Oltremare is one of my favorites this season. I’ve written about it before. It’s an expressionistic piece with some brilliant lifts, some high-charged jumps, at times the mood rather haunting, about immigrants coming to the New World, dejected about all they are leaving behind and fearful of what may lie ahead. My favorite part is always Andrew Veyette’s bravura turn. See a great video here of him talking about that role and the ballet in general, along with scenes from the ballet. (you may have to scroll down for it; I don’t know if the link will go directly to that video — but do scroll down, it’s worth watching!)

 

And my favorite of the night was Tschaikovsky Suite No. 3. It’s divided really into two parts, and I’ve seen the second — Theme and Variations (pictured above, Sterling Hyltin and Benjamin Millepied in the leads) — before a few times. (I wrote about a small bit about it here when ABT did it). I hadn’t realized though until now that there even was a first part.

Well, the first section is really beautiful (pictured at top), and kind of reminded me of La Valse. The ballet begins behind a black netted scrim, and takes place in a kind of Romantic dreamscape. A man, Ask La Cour, searches for his beloved, his ideal, represented by the poetic Sara Mearns, who kind of gets lost in all the women, all dressed in long, floating lavender gowns. Interestingly, no one was on pointe; everyone was barefoot, which would seem to undermine the women’s ethereal quality. And yet it gave the whole a kind of softness and lightness. They were almost like ghosts floating through the air.

The next part of this section was a soft, melancholic waltz performed by a duo — Rebecca Krohn and Jared Angle, which was juxtaposed with a fast, sprightly “Scherzo” by a really impressively quick-footed Tiler Peck (don’t think I’ve ever seen her like that before!) and the always high-jumping Daniel Ulbricht.

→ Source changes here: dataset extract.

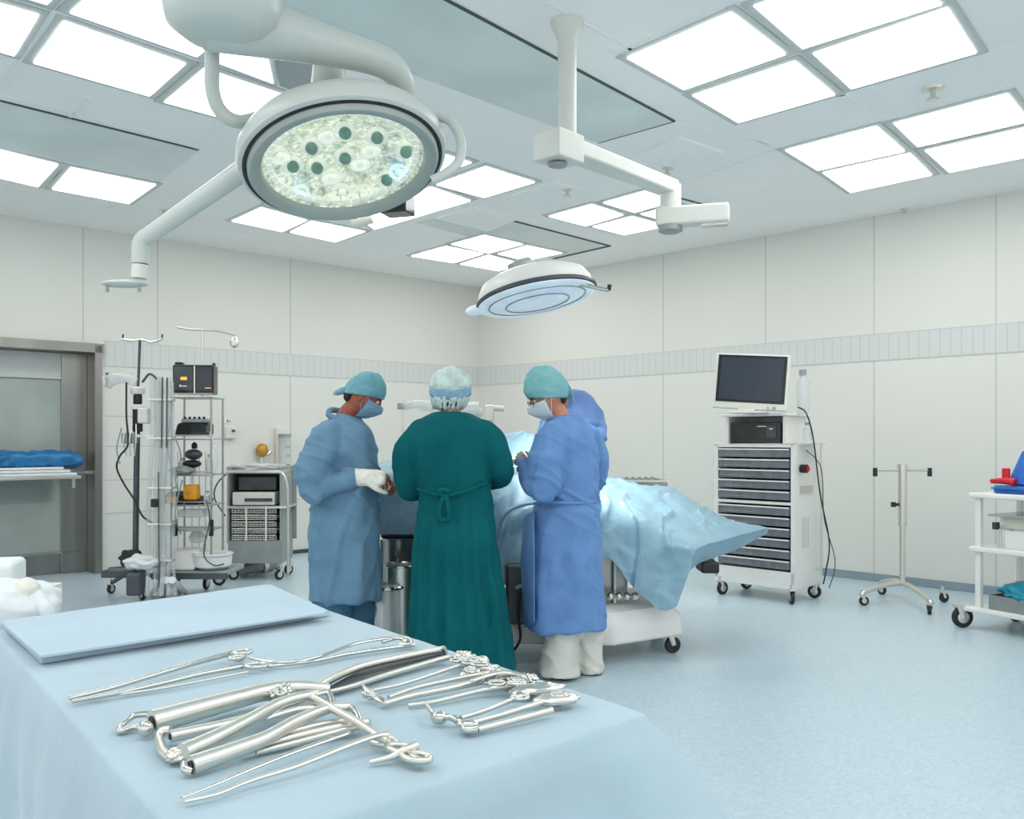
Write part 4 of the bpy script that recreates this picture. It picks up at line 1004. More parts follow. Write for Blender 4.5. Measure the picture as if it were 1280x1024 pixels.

And then the curtain went down and when it lifted again, we were in a courtly ballroom in imperial Russia, no scrim in sight, the chandeliers shining brightly. Beautiful as the first Romantic, part with Sara Mearns, was, I still love this courtly celebration the best with the Tchaikovsky music swelling to a climax, the floor flooded with dancers, all performing the extremely fast combinations, the big huge twisty jumps for the men — my favorite. I first saw my favorite dancer dance this part, so it’s hard for me to judge fairly anyone else, but Benjamin Millepied did very well with that first set of continuous jumping turns that seem wondrously to go on and on and on, and then, in the end, when the music starts to go at the speed of light, because he is so much smaller than Marcelo, he seemed to keep up with it a little more. Marcelo is still more leading-manly though 🙂 And Sterling Hyltin was the perfect princess. Funny, but when I see ABT perform, I tend to miss the women because the men so stand out to me. Not so with NYCB; they’re more equal. I kind of feel like I saw Sterling’s part for the first time.